_GOAL OF THE EXERCISE_
Which lines contain the string "emit"? Please list every one of them.

* Start *

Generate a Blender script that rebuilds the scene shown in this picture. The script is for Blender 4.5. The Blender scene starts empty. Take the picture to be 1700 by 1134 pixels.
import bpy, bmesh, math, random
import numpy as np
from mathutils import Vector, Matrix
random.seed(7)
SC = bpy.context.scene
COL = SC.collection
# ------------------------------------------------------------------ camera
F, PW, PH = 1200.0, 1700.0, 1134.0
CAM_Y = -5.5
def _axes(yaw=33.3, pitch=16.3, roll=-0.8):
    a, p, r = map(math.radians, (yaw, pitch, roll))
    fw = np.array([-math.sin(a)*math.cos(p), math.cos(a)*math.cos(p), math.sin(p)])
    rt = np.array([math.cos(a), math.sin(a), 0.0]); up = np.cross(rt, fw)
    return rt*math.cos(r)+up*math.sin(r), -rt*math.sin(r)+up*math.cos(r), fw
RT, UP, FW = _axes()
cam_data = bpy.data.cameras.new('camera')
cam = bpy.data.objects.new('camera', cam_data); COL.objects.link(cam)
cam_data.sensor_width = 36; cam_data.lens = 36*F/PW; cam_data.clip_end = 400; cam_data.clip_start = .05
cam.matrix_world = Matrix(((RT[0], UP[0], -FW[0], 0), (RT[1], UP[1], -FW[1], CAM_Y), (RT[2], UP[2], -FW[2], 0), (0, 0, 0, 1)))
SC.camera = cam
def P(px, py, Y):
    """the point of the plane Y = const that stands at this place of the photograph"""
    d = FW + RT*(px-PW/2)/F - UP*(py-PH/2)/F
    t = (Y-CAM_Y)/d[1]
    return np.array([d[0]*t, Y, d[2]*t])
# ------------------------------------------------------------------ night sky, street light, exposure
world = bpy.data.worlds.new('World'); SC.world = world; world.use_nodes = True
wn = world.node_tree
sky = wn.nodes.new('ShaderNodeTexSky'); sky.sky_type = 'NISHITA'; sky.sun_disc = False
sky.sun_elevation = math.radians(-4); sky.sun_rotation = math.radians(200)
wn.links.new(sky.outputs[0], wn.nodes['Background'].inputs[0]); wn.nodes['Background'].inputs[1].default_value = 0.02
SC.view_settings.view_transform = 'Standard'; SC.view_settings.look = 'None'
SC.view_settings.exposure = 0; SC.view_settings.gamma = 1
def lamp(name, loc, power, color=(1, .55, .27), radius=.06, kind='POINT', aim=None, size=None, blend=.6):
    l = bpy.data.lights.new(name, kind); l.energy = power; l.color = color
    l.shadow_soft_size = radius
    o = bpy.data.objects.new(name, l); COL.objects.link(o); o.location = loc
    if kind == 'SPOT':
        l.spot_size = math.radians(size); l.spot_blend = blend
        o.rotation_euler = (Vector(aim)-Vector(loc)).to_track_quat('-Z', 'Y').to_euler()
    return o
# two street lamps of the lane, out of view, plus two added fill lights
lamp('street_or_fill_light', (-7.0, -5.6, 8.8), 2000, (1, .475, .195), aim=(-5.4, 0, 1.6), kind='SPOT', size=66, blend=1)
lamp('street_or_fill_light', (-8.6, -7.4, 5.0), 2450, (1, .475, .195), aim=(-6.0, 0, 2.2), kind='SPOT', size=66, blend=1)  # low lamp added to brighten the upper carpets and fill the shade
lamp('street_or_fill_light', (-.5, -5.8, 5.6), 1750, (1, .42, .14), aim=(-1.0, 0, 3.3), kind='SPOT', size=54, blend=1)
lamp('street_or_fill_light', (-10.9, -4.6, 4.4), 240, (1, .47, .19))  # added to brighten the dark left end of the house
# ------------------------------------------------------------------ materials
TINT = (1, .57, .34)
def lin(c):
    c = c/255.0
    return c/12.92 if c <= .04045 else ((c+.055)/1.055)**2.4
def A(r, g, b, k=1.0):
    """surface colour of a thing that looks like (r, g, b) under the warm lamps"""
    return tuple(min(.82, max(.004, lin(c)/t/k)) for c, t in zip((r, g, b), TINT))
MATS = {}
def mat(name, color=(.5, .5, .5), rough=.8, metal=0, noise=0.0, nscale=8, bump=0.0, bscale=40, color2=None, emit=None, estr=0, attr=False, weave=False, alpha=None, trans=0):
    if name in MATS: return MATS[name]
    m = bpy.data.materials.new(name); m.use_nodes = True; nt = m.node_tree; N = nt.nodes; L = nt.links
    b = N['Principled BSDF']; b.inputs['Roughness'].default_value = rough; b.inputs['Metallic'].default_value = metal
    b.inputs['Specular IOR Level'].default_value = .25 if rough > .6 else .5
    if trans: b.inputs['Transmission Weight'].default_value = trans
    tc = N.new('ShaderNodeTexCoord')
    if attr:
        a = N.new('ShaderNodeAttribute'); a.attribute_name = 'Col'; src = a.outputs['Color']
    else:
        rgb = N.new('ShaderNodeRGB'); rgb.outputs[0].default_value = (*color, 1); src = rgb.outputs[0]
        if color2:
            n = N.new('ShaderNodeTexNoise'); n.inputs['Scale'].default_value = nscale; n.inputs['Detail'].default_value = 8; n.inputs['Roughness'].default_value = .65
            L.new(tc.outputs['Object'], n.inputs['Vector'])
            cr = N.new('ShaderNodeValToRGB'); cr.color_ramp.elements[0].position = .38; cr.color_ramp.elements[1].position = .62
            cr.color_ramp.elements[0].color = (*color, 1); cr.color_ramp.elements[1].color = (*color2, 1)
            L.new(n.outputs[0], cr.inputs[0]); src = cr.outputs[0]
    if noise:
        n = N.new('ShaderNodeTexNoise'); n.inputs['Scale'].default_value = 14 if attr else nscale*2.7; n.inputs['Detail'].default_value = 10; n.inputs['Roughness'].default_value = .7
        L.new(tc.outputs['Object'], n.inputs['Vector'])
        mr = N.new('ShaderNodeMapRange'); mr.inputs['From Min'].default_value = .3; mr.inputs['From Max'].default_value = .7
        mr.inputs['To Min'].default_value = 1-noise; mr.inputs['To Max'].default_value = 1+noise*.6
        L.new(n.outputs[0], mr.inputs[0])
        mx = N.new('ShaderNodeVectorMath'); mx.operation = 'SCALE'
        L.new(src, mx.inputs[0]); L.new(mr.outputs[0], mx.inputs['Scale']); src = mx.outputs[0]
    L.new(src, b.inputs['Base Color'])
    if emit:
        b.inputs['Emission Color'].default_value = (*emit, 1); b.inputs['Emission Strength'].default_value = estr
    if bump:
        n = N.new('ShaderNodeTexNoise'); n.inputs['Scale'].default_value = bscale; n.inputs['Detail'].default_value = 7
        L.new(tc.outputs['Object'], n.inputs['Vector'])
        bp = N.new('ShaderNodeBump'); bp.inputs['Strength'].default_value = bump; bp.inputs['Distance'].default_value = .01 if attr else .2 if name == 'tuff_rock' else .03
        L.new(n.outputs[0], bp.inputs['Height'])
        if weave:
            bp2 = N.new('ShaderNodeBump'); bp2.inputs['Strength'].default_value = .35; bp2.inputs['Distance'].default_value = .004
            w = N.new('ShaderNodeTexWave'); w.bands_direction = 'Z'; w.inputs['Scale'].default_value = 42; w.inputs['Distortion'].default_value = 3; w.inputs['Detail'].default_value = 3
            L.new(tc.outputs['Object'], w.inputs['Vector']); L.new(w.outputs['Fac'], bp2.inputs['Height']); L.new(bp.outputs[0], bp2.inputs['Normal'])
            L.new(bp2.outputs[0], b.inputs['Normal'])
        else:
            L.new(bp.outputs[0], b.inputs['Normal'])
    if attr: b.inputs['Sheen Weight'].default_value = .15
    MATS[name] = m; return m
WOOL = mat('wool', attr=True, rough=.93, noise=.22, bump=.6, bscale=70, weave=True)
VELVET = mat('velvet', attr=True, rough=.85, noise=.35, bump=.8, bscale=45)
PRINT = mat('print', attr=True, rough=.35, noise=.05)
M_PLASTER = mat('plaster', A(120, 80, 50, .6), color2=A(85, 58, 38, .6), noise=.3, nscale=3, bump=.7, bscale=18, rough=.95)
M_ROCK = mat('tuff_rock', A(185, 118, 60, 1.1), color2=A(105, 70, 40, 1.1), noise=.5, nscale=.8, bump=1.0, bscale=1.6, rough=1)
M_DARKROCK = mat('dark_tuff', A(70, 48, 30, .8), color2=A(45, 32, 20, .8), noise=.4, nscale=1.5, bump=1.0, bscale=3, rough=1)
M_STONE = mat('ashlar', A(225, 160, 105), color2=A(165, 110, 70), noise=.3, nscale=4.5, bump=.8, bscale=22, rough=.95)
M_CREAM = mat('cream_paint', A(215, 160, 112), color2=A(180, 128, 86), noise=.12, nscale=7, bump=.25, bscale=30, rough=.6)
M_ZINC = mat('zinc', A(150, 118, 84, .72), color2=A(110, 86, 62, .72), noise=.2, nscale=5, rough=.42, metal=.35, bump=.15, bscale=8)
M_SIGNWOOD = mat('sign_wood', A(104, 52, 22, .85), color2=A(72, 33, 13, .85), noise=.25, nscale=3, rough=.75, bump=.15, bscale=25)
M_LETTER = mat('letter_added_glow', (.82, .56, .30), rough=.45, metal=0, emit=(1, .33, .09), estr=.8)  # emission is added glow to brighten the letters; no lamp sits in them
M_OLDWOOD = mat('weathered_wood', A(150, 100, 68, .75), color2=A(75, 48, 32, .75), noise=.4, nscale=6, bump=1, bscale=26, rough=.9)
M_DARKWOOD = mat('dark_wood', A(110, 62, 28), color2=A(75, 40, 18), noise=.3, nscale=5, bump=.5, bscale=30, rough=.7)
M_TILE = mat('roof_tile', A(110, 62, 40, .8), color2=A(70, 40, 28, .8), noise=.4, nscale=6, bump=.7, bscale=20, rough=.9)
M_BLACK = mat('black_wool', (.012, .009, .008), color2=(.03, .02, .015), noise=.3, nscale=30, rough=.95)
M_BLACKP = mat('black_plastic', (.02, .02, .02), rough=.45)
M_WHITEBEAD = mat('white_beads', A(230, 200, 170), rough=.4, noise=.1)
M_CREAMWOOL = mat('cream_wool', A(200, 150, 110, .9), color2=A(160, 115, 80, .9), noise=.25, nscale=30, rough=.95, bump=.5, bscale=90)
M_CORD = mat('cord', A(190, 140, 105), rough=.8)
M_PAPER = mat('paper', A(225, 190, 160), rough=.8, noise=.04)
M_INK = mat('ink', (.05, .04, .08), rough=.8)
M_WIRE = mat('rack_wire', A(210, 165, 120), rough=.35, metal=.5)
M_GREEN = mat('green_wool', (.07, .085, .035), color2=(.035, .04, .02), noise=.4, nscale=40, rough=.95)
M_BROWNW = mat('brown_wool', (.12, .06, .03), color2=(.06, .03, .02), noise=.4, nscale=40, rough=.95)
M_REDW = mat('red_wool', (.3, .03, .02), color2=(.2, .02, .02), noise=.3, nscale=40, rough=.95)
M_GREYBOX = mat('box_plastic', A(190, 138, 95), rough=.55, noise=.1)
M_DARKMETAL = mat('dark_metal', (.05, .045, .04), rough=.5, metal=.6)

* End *

_COMPLETE OUTPUT_
def mat(name, color=(.5, .5, .5), rough=.8, metal=0, noise=0.0, nscale=8, bump=0.0, bscale=40, color2=None, emit=None, estr=0, attr=False, weave=False, alpha=None, trans=0):
    if emit:
        b.inputs['Emission Color'].default_value = (*emit, 1); b.inputs['Emission Strength'].default_value = estr
M_LETTER = mat('letter_added_glow', (.82, .56, .30), rough=.45, metal=0, emit=(1, .33, .09), estr=.8)  # emission is added glow to brighten the letters; no lamp sits in them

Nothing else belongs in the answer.